The EF operates from an endowment: a large pool of crypto assets built up in Ethereum's early years. Spending 15% annually was sustainable when ETH prices were high, but it meant steadily drawing down capital as prices fell. The new 5% target is a different philosophy — less per year, structured to last decades rather than run dry in a few market cycles.

Organizationally, EF is splitting into five clusters: protocol, access, user, community, and institutional. Each handles a distinct layer of work, from core protocol research to managing relationships with regulators and corporate partners. The intent is to eliminate redundancy and concentrate resources where they actually move the protocol forward.

The cuts follow a broader leadership exodus that started well before today's announcement. About 19 employees and executives have left the Foundation in 2026 alone, including both co-executive directors — Tomasz Stańczak in February, Hsiao-Wei Wang earlier this month. A group of former contributors has already spun out Ethlabs, a nonprofit focused on scaling research backed by several ecosystem stakeholders.

The Ethereum Foundation does not ship the client software most nodes run — but it funds the research that shapes Ethereum's roadmap and backs developers through grants. Losing a fifth of the team while cutting spending this aggressively changes the level of support the ecosystem can count on. The five-cluster structure is the Foundation's bet that focused, lean teams outperform sprawling ones. Whether that holds for something as complex as Ethereum's long-term development is the practical test that starts now.

Questions and answers

Frequently asked questions about this article

How many people did the Ethereum Foundation lay off?

54 employees, representing roughly 20% of the Foundation's total workforce.

Why is the Ethereum Foundation cutting its budget by 40%?

Vitalik Buterin proposed reducing annual spending from roughly 15% of reserves to 5% by 2030 so the Foundation can operate sustainably for decades without depleting its endowment.
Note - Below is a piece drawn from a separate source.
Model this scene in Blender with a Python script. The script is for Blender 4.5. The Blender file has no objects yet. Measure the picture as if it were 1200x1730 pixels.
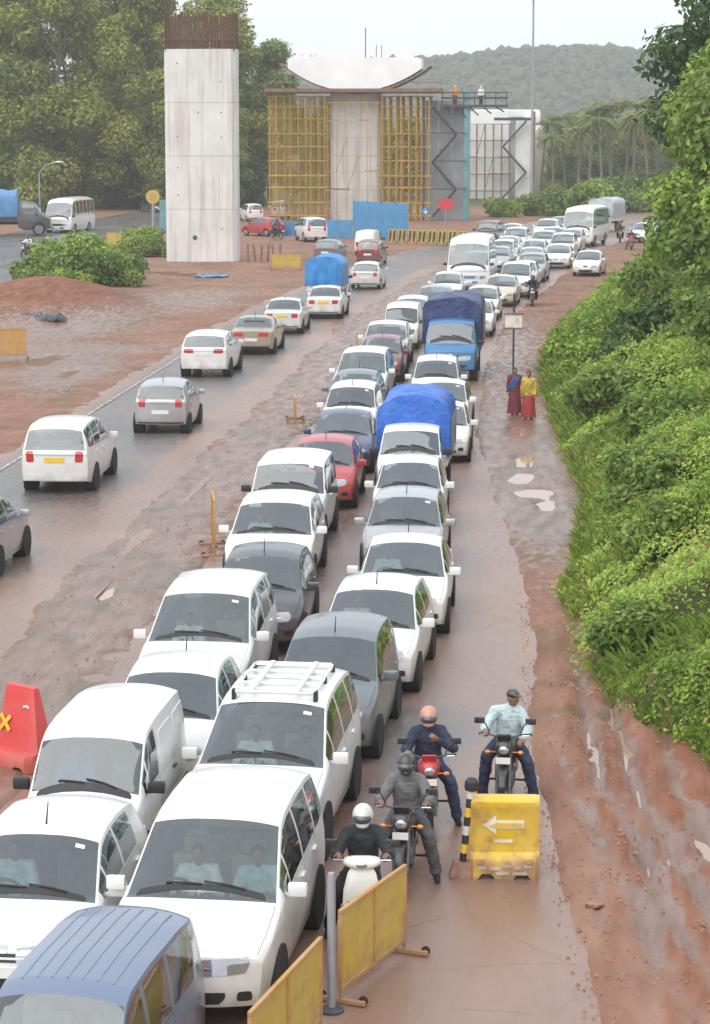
import bpy, bmesh, math, random
import numpy as np
from mathutils import Vector, Matrix, noise as mnoise
from mathutils.bvhtree import BVHTree

# ------------------------------------------------------------------ camera, sky, sun, exposure
SC = bpy.context.scene
COL = SC.collection
R = math.radians
YAW = math.atan(0.08)            # the lanes run along +Y, the camera looks a little to their left
FPX, HCAM = 4100.0, 9.1
PITCH = math.atan((865 - 208) / FPX)
cam_d = bpy.data.cameras.new('camera')
cam = bpy.data.objects.new('camera', cam_d); COL.objects.link(cam)
cam_d.sensor_fit = 'HORIZONTAL'; cam_d.sensor_width = 36.0
cam_d.lens = 36.0 * FPX / 1200.0
cam_d.clip_start = 0.5; cam_d.clip_end = 6000
cam.location = (0, 0, HCAM)
cam.rotation_euler = (math.pi / 2 - PITCH, 0, YAW)
SC.camera = cam

SUN_EL, SUN_AZ = R(48), R(205)
world = bpy.data.worlds.new('World'); SC.world = world; world.use_nodes = True
wn, wl = world.node_tree.nodes, world.node_tree.links
wn.clear()
sky = wn.new('ShaderNodeTexSky'); sky.sky_type = 'NISHITA'; sky.sun_disc = False
sky.sun_elevation = SUN_EL; sky.sun_rotation = SUN_AZ
sky.air_density = 1.0; sky.dust_density = 4.0; sky.ozone_density = 1.0
ctc = wn.new('ShaderNodeTexCoord')
cno = wn.new('ShaderNodeTexNoise'); cno.inputs['Scale'].default_value = 2.2; cno.inputs['Detail'].default_value = 4
cra = wn.new('ShaderNodeMapRange'); cra.inputs['From Min'].default_value = .3; cra.inputs['From Max'].default_value = .7
cra.inputs['To Min'].default_value = .80; cra.inputs['To Max'].default_value = .93
cmx = wn.new('ShaderNodeMix'); cmx.data_type = 'RGBA'
cmx.inputs[7].default_value = (8.8, 9.3, 9.9, 1)          # the even overcast
bg = wn.new('ShaderNodeBackground'); bg.inputs['Strength'].default_value = 0.1
wo = wn.new('ShaderNodeOutputWorld')
wl.new(ctc.outputs['Generated'], cno.inputs['Vector']); wl.new(cno.outputs['Fac'], cra.inputs['Value'])
wl.new(cra.outputs[0], cmx.inputs[0]); wl.new(sky.outputs['Color'], cmx.inputs[6])
wl.new(cmx.outputs[2], bg.inputs['Color']); wl.new(bg.outputs['Background'], wo.inputs['Surface'])

sun_d = bpy.data.lights.new('sun', 'SUN'); sun_d.energy = 1.5; sun_d.angle = R(80); sun_d.color = (1, .97, .93)
sun = bpy.data.objects.new('sun', sun_d); COL.objects.link(sun)
sun.rotation_euler = (math.pi / 2 - SUN_EL, 0, math.pi - SUN_AZ)
sun.location = (0, 0, 60)
SC.view_settings.view_transform = 'Standard'; SC.view_settings.look = 'None'
SC.view_settings.exposure = 0.52; SC.view_settings.gamma = 1.0
SC.view_settings.use_curve_mapping = False
SC.cycles.use_denoising = True
SC.cycles.max_bounces = 6; SC.cycles.diffuse_bounces = 3; SC.cycles.glossy_bounces = 3
SC.cycles.transparent_max_bounces = 10; SC.cycles.volume_bounces = 1
SC.cycles.caustics_reflective = False; SC.cycles.caustics_refractive = False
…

What are Ethereum Foundation's five new clusters?

The Foundation split into protocol, access, user, community, and institutional clusters — each with a distinct focus and set of responsibilities.

How will the cuts affect Ethereum's development?

Ethereum as a network operates independently of the Foundation. But EF funds research and developer grants, so reduced resources could slow some protocol-level projects in the near term.

Is this related to the launch of Ethlabs?

Indirectly. Ethlabs is an independent nonprofit formed by former EF contributors to work on Ethereum scaling. It is not part of the Foundation's restructuring, but reflects a broader trend toward decentralizing research efforts in the ecosystem.